Alright, this topic has become seriously derailed. I've contributed to that as well but it's time to get back on track. The Great and Never-Ending Fallout Debate would belong in Series Discussion anyway.
Back on topic and holding my tongue, I've been noticing some of the gaming sites around the web putting up galleries from the E3 footage so now we can get a better sense of what the game's going to look like without video compression.
Personally, I'm really psyched by what I've seen. The fidelity is clearly much higher than in Fallout 3 and everything looks to be literally packed with detail and specificity. When I was learning 3D modeling characters still had blocks for hands. You only ever had so much memory to work with for textures so you had to employ some common tricks like using low-res textures for minor elements and reusing texture maps on objects that wouldn't necessarily fit. And you can still see those tricks in use today (in Fallout 3 you will find rock faces where the texture map is stretched and items like water bottles will have low-res textures, for example.)
Looking through these stills, elements where you'd expect to be seeing low-res textures are much higher fidelity (often with lots of detail on their own, even) and while no doubt they're employing some smoke-and-mirrors wherever possible to keep performance up these stock tricks are very well hidden where they're in use at all.

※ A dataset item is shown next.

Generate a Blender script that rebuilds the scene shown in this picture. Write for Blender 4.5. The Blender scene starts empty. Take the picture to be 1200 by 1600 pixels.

That's going to have a big impact on the visuals when we finally get a chance to see the game running on our own screens. A lot of people were initially remarking on F4 looking "cartoony" but I think a lot of that's to do with the compression we've seen in the released videos. The Vault Suit, for instance, did look kind of plastic-y in the videos but if you can find a good screengrab there's actually a ton of fine detail in that suit. And that's also something I've always enjoyed about Bethesda's art direction - they're big on attention to detail.